A new law in Poland will see selected officers who served in the military between 1943 and 1990 stripped of their rank, including those who fought the anti-communist resistance. Wojciech Jaruzelski, Poland’s last communist ruler, who declared martial law in 1981 and died in 2014, will posthumously lose his general stars – as could Miroslaw Hermaszewski who in 1978 became the first (and so far only) Pole in space. Defence minister Mariusz Blaszczak of the governing right-wing Law and Justice party (pis) says the law will “restore normalcy and justice”. Yet Poles’ broader response has been mixed. Fewer than one in four (23.5 per cent) support the law while half oppose it (49.4 per cent) according to a poll.

“It is hard to defend communist generals, hence the law has a historical and moral justification,” says Michal Szuldrzynski, a columnist for leading daily Rzeczpospolita. “Still, this should have been done 29 years ago [when communism collapsed]. The trouble is that lately pis has only been dealing with history. It knows that this referring to the past is one of the main [ways of legitimising] its actions.” Indeed, Poland would be better served by a government that focuses on its present and future problems, rather than one intent on creating a historical narrative that suits them.


Conflicting ideals

Manufacturing — Sweden

Saab is still most commonly associated with vehicles that embody the stereotypical virtues of their native Sweden: innovation, practicality and friendliness. Though Saab no longer builds cars it still makes defence materiel. Notably fighter jets, most prominently the Gripen.

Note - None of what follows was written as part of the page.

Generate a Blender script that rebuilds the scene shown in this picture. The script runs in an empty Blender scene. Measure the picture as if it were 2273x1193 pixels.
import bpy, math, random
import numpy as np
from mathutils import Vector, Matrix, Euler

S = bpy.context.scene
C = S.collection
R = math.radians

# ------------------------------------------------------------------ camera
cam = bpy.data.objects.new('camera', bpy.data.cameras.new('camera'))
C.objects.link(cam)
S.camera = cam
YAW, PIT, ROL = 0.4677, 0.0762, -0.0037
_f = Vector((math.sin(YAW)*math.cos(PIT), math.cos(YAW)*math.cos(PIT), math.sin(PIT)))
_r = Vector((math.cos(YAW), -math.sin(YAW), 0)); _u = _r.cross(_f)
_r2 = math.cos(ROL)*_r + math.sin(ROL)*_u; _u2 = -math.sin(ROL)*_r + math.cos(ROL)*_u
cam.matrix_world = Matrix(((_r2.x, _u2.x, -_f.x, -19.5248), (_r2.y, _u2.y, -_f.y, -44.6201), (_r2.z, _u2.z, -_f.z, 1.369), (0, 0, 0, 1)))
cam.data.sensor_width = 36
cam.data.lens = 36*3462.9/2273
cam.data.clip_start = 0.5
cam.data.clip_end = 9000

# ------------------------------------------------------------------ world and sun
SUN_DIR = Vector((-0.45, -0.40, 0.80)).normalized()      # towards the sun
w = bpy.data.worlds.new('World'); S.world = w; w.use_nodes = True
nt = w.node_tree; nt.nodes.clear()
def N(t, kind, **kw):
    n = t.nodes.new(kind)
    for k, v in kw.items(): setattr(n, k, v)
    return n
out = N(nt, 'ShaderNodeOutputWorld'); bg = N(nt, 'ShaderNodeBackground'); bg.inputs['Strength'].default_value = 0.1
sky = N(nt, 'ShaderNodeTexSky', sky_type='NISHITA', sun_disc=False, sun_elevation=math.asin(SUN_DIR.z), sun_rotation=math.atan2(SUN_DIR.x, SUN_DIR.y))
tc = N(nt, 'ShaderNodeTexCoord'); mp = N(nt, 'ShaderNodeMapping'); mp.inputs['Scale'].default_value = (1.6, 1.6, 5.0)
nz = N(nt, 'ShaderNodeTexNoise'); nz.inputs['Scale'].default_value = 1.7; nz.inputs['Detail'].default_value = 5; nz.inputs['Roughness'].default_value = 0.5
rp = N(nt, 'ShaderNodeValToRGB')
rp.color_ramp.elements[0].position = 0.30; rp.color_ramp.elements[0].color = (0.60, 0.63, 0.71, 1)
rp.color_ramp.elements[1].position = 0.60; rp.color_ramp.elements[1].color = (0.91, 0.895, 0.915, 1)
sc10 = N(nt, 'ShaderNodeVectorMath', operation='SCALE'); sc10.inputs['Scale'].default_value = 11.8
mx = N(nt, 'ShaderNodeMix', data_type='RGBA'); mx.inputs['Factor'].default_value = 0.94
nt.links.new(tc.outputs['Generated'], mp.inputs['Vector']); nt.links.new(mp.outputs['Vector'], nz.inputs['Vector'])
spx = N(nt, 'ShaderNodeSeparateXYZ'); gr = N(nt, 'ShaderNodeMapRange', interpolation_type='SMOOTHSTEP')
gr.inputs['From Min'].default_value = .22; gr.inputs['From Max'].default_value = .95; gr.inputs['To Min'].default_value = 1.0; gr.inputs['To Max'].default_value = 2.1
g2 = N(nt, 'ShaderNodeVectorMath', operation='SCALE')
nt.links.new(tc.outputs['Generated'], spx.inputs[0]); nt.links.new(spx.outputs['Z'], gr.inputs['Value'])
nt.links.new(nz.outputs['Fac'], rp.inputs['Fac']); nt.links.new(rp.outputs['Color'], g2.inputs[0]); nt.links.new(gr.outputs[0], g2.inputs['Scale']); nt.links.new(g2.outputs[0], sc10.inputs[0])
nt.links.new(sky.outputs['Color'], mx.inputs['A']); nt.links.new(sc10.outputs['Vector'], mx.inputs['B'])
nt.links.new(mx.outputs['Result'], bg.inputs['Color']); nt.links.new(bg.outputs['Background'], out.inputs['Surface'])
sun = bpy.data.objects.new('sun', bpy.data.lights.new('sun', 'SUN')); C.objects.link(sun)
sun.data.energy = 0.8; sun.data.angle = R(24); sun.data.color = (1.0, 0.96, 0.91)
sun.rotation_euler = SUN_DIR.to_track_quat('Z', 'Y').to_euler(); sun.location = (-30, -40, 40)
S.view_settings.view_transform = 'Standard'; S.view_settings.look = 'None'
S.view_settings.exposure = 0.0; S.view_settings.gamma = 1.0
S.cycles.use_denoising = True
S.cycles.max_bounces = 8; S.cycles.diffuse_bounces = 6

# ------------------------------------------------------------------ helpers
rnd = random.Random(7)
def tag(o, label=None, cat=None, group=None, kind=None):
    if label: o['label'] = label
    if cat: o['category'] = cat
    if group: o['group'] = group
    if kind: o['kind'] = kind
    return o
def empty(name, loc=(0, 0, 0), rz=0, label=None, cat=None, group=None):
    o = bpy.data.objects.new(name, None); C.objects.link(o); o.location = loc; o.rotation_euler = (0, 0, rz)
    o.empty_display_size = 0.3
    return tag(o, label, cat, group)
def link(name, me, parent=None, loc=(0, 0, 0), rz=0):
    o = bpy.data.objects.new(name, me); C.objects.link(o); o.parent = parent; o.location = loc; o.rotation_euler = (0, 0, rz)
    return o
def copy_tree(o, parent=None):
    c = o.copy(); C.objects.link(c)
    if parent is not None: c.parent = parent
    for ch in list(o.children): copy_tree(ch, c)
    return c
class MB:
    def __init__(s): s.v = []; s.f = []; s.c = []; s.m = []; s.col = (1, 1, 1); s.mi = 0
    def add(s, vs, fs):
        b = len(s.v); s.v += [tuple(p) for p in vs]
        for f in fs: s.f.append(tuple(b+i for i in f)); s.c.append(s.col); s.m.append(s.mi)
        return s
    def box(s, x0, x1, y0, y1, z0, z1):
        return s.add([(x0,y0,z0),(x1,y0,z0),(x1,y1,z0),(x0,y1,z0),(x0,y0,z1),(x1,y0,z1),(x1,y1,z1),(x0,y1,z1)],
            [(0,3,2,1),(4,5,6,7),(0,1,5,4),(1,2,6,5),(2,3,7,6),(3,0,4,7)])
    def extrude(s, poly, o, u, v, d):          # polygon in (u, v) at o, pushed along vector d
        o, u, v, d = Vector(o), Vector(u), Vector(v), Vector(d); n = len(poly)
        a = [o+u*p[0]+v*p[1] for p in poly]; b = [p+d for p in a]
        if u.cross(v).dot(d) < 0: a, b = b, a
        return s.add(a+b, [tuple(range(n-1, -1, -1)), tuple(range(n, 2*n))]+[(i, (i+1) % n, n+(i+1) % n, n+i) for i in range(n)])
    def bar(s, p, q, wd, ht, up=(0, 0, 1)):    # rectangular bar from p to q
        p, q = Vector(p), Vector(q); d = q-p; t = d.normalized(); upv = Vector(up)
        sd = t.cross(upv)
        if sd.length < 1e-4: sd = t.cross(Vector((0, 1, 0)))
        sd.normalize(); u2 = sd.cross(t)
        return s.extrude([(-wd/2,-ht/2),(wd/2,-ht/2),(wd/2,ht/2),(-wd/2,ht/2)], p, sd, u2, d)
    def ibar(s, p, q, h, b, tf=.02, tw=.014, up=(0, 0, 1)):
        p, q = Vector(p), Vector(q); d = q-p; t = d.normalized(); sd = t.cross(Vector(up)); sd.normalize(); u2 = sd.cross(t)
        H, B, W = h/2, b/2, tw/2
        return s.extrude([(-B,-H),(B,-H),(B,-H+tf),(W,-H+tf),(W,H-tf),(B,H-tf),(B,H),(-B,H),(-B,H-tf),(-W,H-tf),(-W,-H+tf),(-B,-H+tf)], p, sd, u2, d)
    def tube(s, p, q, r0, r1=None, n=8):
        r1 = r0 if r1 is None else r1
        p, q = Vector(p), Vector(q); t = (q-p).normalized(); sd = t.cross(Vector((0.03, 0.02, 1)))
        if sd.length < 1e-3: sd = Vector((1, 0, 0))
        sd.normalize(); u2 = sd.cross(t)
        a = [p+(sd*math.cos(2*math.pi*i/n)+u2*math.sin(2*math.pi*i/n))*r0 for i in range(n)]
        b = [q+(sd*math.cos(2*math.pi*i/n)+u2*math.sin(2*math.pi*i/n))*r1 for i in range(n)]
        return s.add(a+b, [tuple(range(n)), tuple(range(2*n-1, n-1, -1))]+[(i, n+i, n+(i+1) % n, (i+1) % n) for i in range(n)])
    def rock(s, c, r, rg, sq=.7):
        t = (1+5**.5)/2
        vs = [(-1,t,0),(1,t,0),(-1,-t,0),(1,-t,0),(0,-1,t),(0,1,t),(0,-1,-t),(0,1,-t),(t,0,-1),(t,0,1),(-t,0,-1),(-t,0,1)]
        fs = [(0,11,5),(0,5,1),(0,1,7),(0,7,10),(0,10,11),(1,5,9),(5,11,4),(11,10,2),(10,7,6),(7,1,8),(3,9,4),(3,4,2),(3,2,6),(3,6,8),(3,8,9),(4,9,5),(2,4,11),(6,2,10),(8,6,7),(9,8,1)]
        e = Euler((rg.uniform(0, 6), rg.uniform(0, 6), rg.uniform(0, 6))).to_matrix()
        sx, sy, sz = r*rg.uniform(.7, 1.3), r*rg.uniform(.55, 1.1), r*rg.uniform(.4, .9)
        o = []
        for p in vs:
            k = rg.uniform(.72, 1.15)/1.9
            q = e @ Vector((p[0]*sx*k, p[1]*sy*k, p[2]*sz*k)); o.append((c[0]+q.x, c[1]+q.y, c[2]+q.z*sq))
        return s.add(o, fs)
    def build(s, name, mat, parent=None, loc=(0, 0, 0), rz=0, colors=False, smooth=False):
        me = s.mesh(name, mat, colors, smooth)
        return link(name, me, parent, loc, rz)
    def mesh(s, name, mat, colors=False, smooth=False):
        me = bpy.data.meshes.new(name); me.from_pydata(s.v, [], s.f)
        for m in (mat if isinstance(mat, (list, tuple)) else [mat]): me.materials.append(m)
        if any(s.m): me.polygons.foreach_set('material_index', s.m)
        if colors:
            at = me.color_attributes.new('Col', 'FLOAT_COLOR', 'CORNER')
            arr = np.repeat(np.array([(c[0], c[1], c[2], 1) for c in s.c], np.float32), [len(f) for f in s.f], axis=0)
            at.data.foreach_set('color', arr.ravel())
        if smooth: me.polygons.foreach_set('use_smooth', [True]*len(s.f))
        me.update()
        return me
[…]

Saab has reported revenue for 2017 as up 10 per cent on 2016, running to nearly €3.1bn. “Sweden has a strong tradition of military manufacture,” says Elisabeth Braw of the Atlantic Council. “It dates back to the Cold War when Sweden, which wasn’t part of an alliance, felt it needed a strong domestic defence industry so it wouldn’t be dependent.” Sweden’s qualms regarding war limit Saab’s marketing though. “The government has to approve every deal,” says Braw. “There is no point in even trying with Saudi Arabia, for example.” All that said, Saab is pushing ahead with adapting the Gripen to perform from aircraft carriers.


Flanking manoeuvre

Agreement — UK & Georgia

Relations between the UK and Russia are at the lowest point they’ve been this century but the UK is beefing up ties with Vladimir Putin’s neighbour. In March it signed a deal with Georgia – a nation that fought a war with Russia in 2008 – that strengthened and extended the defence co-operation agreement that the two countries first signed in 2017. The deal, which will last through 2019, will see bolstered defence education and participation in international exercises between the two nations’ forces.


Aerial combat

Communications — USA

The US Marine Corps is looking to get into the broadcast business. In March, the Marine Corps Information Operations Center, which runs the branch’s psychological operations, began looking into “acquiring what is essentially a radio station in a box”: mobile transmitters that will allow marines to set up and start broadcasting from the frontline. Far from broadcasting re-runs of This American Life, the Corps hopes to use these stations as a means of gaining support from civilians and spreading dissent among enemy combatants on the battlefield. There is no telling what would be broadcast but the proposed acquisition is aimed at bringing information warfare to smaller ground units, a contrast to traditional operations which happen at a much loftier heights – like the anachronistic but surprisingly still popular practice of dropping leaflets.